Lebih lanjut, Ganjar mengatakan bahwa ke depan akan menghadapi
perang untuk berebut pangan karena saat sekarang sudah perang
memperebutkan energi.
"Kedaulatan pangan dan kedaulatan energi merupakan suatu
keharusan. Kita harus yakin mampu bangkit dan mampu berproduksi untuk
mencukupi kebutuhan pangan sendiri," katanya.
Ia mengatakan bahwa produksi gabah kering panen di Jawa Tengah
pada 2015 mencapai 11,05 juta ton atau melebihi target yang 10,22 juta
ton.
Menurut dia, petani tidak perlu menargetkan produktivitas yang
tinggi atau di atas delapan ton per hektare karena dengan tujuh ton per
hektare saja sudah mencukupi kebutuhan pangan.
"Dengan tujuh ton per hektare saja sudah bisa menyelamatkan negara ini," katanya.
Bibit Unggul
Keberhasilan produksi padi tidak lepas dari ketersediaan bibit
unggul yang tahan terhadap serangan hama dan penyakit tanaman.
Salah seorang petani di Desa Mernek, Kecamatan Maos, Cilacap,
Jamhari, mengatakan bahwa hasil panen pada musim tanam Oktober-Maret
kali ini merosot akibat serangan hama dan penyakit tanaman serta roboh
terkena angin kencang.
"Dalam kondisi normal, biasanya hasil panen saya bisa mencapai
enam ton per hektare namun sekarang hanya 4,5 ton per hektare karena
terserang penyakit blas," katanya.
Menurut dia, penyakit blas ditandai dengan munculnya jamur pada
batang yang mengakibatkan bulir padi tidak terisi maksimal.
Selain itu, kata dia, hama wereng cokelat juga menyerang tanaman padi di Kecamatan Maos.
Oleh karena itu, dia mengharapkan adanya bibit padi unggul yang
tahan terhadap serangan hama maupun penyakit seperti blas dan wereng
cokelat sehingga produksi padi tidak terkendala.
Guna mendukung peningkatan produksi padi, PT Petrokimia Gresik
yang selama ini dikenal sebagai produsen pupuk, memperkenalkan benih
Hibrida Padi 18 (Hipa 18) kepada petani, khususnya di Desa Mernek,
Kecamatan Maos, Cilacap.
Benih padi unggulan Hipa 18 yang dikembangkan PT Petrokimia
Gresik bersama Balai Besar Penelitian Tanaman Padi, Sukamandi, Jawa
Barat itu, ditanam pada lahan demonstrasi plot (demlot) di Desa Mernek
pada musim tanam Oktober-Maret.
Saat dipanen pada 12 Maret 2016, produksi padi Hipa 18 yang
ditanam di lahan demplot tersebut mencapai 10,7 ton per hektare.
Hasil panen tersebut pun menarik minat petani untuk menanam
padi Hipa 18 karena selain produksinya yang tinggi, benih padi unggulan
yang dikembangkan perusahan "pelat merah" itu juga tahan terhadap hama
wereng dan penyakit blas.
"Pada musim tanam kali ini memang cuacanya cukup ekstrem namun
kami bisa buktikan hasilnya bagus.

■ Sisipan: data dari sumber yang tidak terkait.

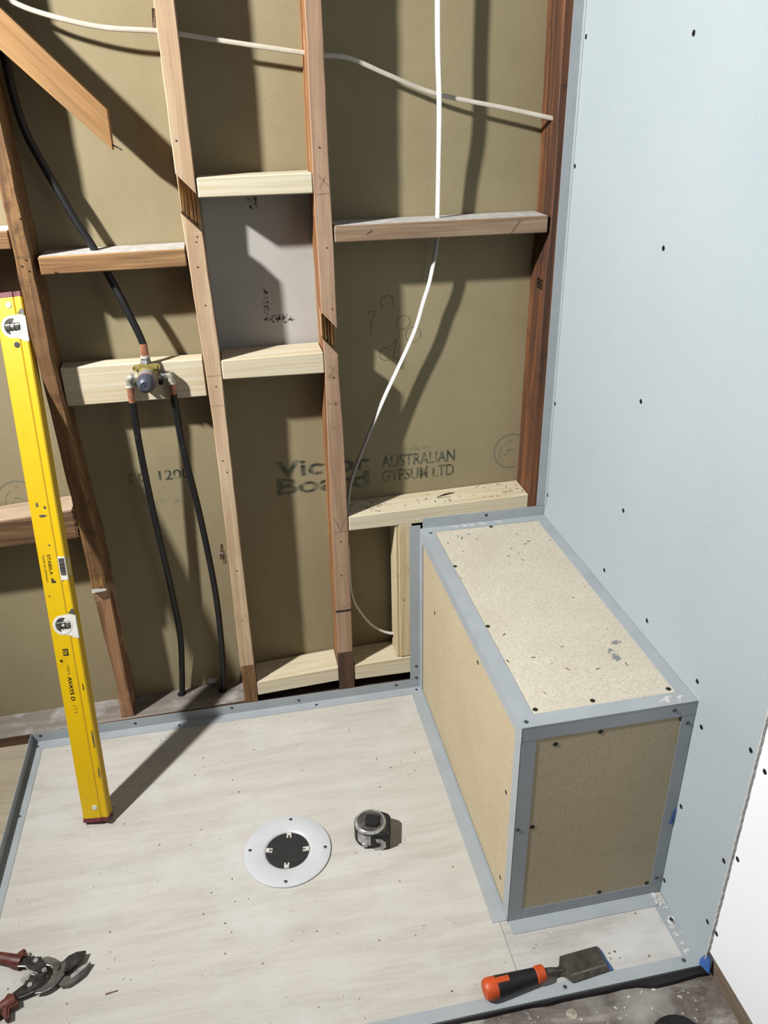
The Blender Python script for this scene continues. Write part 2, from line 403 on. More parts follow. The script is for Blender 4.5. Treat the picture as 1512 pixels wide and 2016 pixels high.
# right wall: blue wet-area board, the white board beyond and the strip of plate below it
nY = 70; yb0 = -.926
m = MB(); m.box(.335, .3404, yb0, .0, .001, ZT)
wr = struct('wall_right', m, BLUE, label='pale blue wet-area plasterboard wall')
m = MB(); rows = []
zs = [.004+(ZT-.004)*k/420 for k in range(421)]
for i in range(420):
    a, b = (yb0-.0008-.0016*abs(math.sin(zz*180)+.5*math.sin(zz*77+1))*.6 for zz in (zs[i], zs[i+1]))
    m.quad((.3346, yb0+.0012, zs[i]), (.3346, yb0+.0012, zs[i+1]), (.3347, b, zs[i+1]), (.3347, a, zs[i]))
    m.quad((.3347, a, zs[i]), (.3347, b, zs[i+1]), (.3404, b, zs[i+1]), (.3404, a, zs[i]))
part('board_edge', m, GYPS, wr, label='rough torn white board edge')
for y, z in ((-.021, 1.598), (-.432, 1.576), (-.018, 1.359), (-.427, 1.251), (-.015, .824), (-.419, .966), (-.013, .575), (-.406, .724), (-.357, .551), (-.555, .549),
             (-.781, .469), (-.911, .534), (-.770, .259), (-.912, .275), (-.765, .043), (-.909, .107), (-.745, .545), (-.905, .82), (-.91, 1.1)):
    screw(wr, (.335, y, z), (-1, 0, 0), DRY_ME)
ww = struct('wall_side', MB().box(.3405, .3505, -2.7, -.918, .043, ZT), WHITE, label='white plasterboard beyond the blue board')
for y, z in ((-.945, .519), (-.936, .306), (-.932, .102), (-.95, .72)): screw(ww, (.3405, y, z), (-1, 0, 0), DRY_ME)
struct('trim_1', MB().box(.347, .38, -2.7, -.93, -.02, .0425, .002), wood('dusty_wall_plate', (152, 134, 114), (110, 92, 74), 1, ring=24, fine=120, contrast=1.2, blot=((190, 182, 172), 20, .58, .75)), label='dusty brown wall plate under the white board')

# floors
fl = struct('floor', MB().box(-1.75, .345, -.922, .0, -.05, -.012), PLATEF, label='shower floor of plywood sheets')
part('plywood_sheet', MB().hexa([(-1.05, -.918, -.012), (-.0178, -.918, -.012), (-.012, 0, -.012), (-1.05, 0, -.012), (-1.05, -.918, 0), (-.0178, -.918, 0), (-.012, 0, 0), (-1.05, 0, 0)]), PLY, fl)
part('plywood_sheet', MB().hexa([(-.0168, -.918, -.012), (.335, -.918, -.012), (.335, 0, -.012), (-.011, 0, -.012), (-.0168, -.918, -.0003), (.335, -.918, -.0003), (.335, 0, -.0003), (-.011, 0, -.0003)]), PLY2, fl)
part('plywood_sheet', MB().box(-1.75, -1.0515, -.918, 0, -.012, -.001), PLY3, fl)
struct('floor_front', MB().box(-1.75, .38, -2.7, -.9225, -.06, -.016), OLDFLOOR, label='stained dark old floor outside the shower')
# black waterproof edge between the floors
m = MB()
pts = [(-1.75, -.9235)]
x = -1.75
while x < .335:
    pts.append((x, -.9245-.0025*random.random()-(.004 if x > .02 else 0)*random.random()-(.010 if x > .22 else 0))); x += .03
pts += [(.338, -.936), (.338, -.9215), (-1.75, -.9215)]
m.prism([(a, b, -.0165) for a, b in pts], Vector((0, 0, .012)))
struct('trim_2', m, BLACK, label='black sealant line along the front floor edge')

TH = .0013
def angle(*boxes):
    m = MB()
    for b in boxes: m.box(*b)
    return m
t1 = struct('trim_3', angle((-1.050, .0, -TH, 0, 0, .030), (-1.050, 0, -.030, 0, 0, TH)), STEEL, label='steel angle along the foot of the framed wall')
for x, z in ((-1.028, .020), (-.787, .016), (-.53, .021), (-.347, .014), (-.07, .018)): screw(t1, (x, -TH, z), (0, -1, 0))
for x, y in ((-1.036, -.02), (-.672, -.018), (-.30, -.016), (-.014, -.014)): screw(t1, (x, y, TH), (0, 0, 1))
t2 = struct('trim_4', angle((-1.050, -1.050+TH, -.90, 0, 0, .030), (-1.050, -1.022, -.90, -.0301, 0, TH*.9)), STEEL, label='steel angle upstand along the open left side')
for y in (-.257, -.50, -.76): screw(t2, (-1.036, y, TH), (0, 0, 1))
t3 = struct('trim_5', angle((-1.050, .335, -.9215, -.899, 0, TH), (-1.050, .335, -.9235, -.9215, -.014, TH)), STEEL, label='flat steel edge strip along the shower front')
for x, y in ((.304, -.908), (.06, -.91), (-.35, -.91)): screw(t3, (x, y, TH), (0, 0, 1))
t4 = struct('trim_6', angle((.307, .335, -.899, -.789, 0, TH)), STEEL, label='short steel angle on the floor against the blue wall')
t5 = struct('trim_7', angle((.312, .3347, -.0016, 0, .541, ZT), (.3336, .3349, -.012, -.0016, .541, ZT)), STEEL, label='upright steel angle in the wall corner')

# ================================================================== FRAMING
def stud(name, L, R, y0, y1, mat, label, step=.04, jit=.0006, notch=None, loc=None, top=ZT, bottom=None, group='wall studs'):
    def at(tab, z):
        if z <= tab[0][1]: return tab[0][0]
        for (a, za), (b, zb) in zip(tab, tab[1:]):
            if z <= zb: return a+(b-a)*(z-za)/(zb-za)
        return tab[-1][0]
    L = sorted(L, key=lambda q: q[1]); R = sorted(R, key=lambda q: q[1])
    z0 = L[0][1] if bottom is None else bottom
    loc = ((at(L, z0)+at(R, z0))/2, (y0+y1)/2, z0)
    rnd = random.Random(sum(map(ord, label)))
    def secs(za, zb, ya, yb, la=None, lb=None):
        n = max(2, int((zb-za)/step)); out = []
        for i in range(n+1):
            z = za+(zb-za)*i/n; j = lambda: rnd.uniform(-jit, jit); c = .0018
            xl, xr = at(L, z)+j(), at(R, z)+j(); ya_ = ya+j()
            p = [(xl+c, ya_), (xr-c, ya_), (xr, ya_+c), (xr, yb), (xl, yb), (xl, ya_+c)]
            dz = (lambda x: 0)
            if la is not None and i == 0: dz = lambda x: (la[1]-la[0])*((x-xl)/(xr-xl)) + la[0]-z
            if lb is not None and i == n: dz = lambda x: (lb[1]-lb[0])*((x-xl)/(xr-xl)) + lb[0]-z
            out.append([(x, y, z+dz(x)) for x, y in p])
        return out
    if notch is None:
        return solo(name, MB().stack(secs(z0, top, y0, y1)), mat, label, 'wall stud', loc, group)
    ul, ur, ll, lr, dep = notch
    m = MB().stack(secs(z0, top, y0+dep, y1)).stack(secs(z0, ll, y0, y0+dep+.0005, None, (ll, lr))).stack(secs(ul, top, y0, y0+dep+.0005, (ul, ur), None))
    o = solo(name, m, mat, label, 'wall stud', loc, group)
    xl, xr = at(L, ll), at(R, ll); m = MB(); n = 13
    for i in range(n):                                  # splintered fibres left in the housing
        xa = xl+.001+(xr-xl-.002)*i/n; xb = xl+.001+(xr-xl-.002)*(i+1)/n; f = (i+.5)/n
        zl = ll+(lr-ll)*f+random.uniform(0, .004); zh = ul+(ur-ul)*f-random.uniform(0, .01)
        d = y0+dep-random.uniform(.001, .008)-.016*max(0, .6-f)
        m.hexa([(xa, d, zl), (xb, d+.001, zl), (xb, y0+dep, zl), (xa, y0+dep, zl), (xa, d-.002, zh), (xb, d, zh), (xb, y0+dep, zh), (xa, y0+dep, zh)])
    part('splintered_housing', m, SPLINT, o, label='splintered orange wood inside the old brace cut')
    return o
def sides(o, mat):
    o.data.materials.append(mat)
    for p in o.data.polygons:
        if abs(p.normal.x) > .8: p.material_index = 1
def nails(o, pts, y=-.0004, r=.0017, name='nail'):
    for x, z in pts:
        me = MB().lathe([(r, 0), (r*.8, .0006)], (0, 0, 0), (0, -1, 0), 8).mesh(name); link(name, me, DARK, o, Vector((x, y, z))-origin(o))
DB = D-.0005
s1 = stud('timber_stud', [(-.833, 2.4), (-.833, 1.235), (-.834, 1.031), (-.830, .917), (-.827, .737), (-.821, .562), (-.822, .446)],
          [(-.806, 2.4), (-.803, 1.333), (-.801, 1.155), (-.802, 1.029), (-.799, .915), (-.794, .734), (-.786, .557), (-.786, .446)], 0, DB, ORG_Z,
          'dark orange-brown old stud with a sawn step low down, beside the yellow level', jit=.0014, notch=(1.724, 1.69, 1.640, 1.608, .038))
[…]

Pada musim tanam mendatang
(April-September), saya yakin hasilnya bisa lebih bagus lagi," kata
salah seorang petani yang mengolah lahan demplot Hipa 18, Kuswanto.
Pada musim tanam sebelumnya, dia mengaku menanam padi
nonhibrida dan hasil panennya hanya enam ton per hektare, sedangkan
hasil demplot padi Hipa 18 yang ditanam pada musim tanam Oktober-Maret
mencapai 10,7 hektare.
Oleh karena hasil produksinya lebih tinggi jika dibandingkan
dengan padi nonhibrida, dia menganjurkan petani lainnya untuk menanam
padi hibrida seperti Hipa 18.
Bahkan, kata dia, padi Hipa 18 juga tahan terhadap serangan hama wereng maupun bakteri kresek atau hawar daun.
"Saya mengharapkan padi hibrida ini (Hipa 18, red.) bisa
diterima oleh petani secara umum agar produksinya lebih bagus, di atas
10 ton per hektare, sehingga swasembada pangan bisa tercapai," kata
Kuswanto yang juga Ketua Pos Penyuluh Desa Mernek itu.